Welcome to #Machine learning and theorem proving reading group.
For the next reading group (Monday 12:00, FC22) we'll be discussing:
"Learning Heuristics for Automated Reasoning through Reinforcement Learning"
https://arxiv.org/pdf/1807.08058.pdf
Kind regards,
Reinforcement learning algorithms have shown to often find and exploit subtle implementation errors in the environment, instead of solving the intended problem. While testing and manual inspection of the results is a feasible approach for board games and Atari games, it is neither possible nor sufficient in large-scale formal reasoning - a solver run is simply too large to inspect manually and even tiny mistake can invalidate the result. In order to ensure correctness, we need an environment with the ability to produce formal proofs, and check the proofs by an independent tool.
Interesting!
@Yiannos @Angeliki Koutsoukou Argyraki
Yeah, claim without source though.
Please feel free to make paper suggestions for the reading group in this stream.
Fair enough.
For next time: "Understanding Deep Learning requires rethinking generalisation" by Zhang et al
https://arxiv.org/abs/1611.03530
@Lawrence Paulson @Angeliki Koutsoukou Argyraki @Yiannos
Not clear at all what can be learnt from this preprint wrt to interactive theorem proving.

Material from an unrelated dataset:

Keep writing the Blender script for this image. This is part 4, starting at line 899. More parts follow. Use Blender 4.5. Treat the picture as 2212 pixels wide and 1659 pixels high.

@Anthony Bordg The paper might lean towards learning theory but I agree with Angeliki that it's useful in introducing the "internals" of deep learning. Do you have any papers you'd like the group to discuss?
The point of our weekly meetings is to discuss what we have done and where we are headed. Even where we have discussed machine learning papers, it's been in the context of our own ideas and plans as opposed to simply the paper itself. It's important to know what others have done when making our own plans.
The project tasks have three distinct threads of work: one connected with mathematics, one connected with machine learning and one connected with computer algebra and related algorithms. For a while our focus was almost entirely on mathematics. It may be that we have gone too far the other way, allowing machine learning to push aside the other goals. That's also wrong. Possibly the right approach is to set aside two meetings a month (the first and third say) for machine learning and the other two or three meetings for mathematics. And nobody should feel obliged to attend a meeting if they aren't interested in the topic being discussed at the time.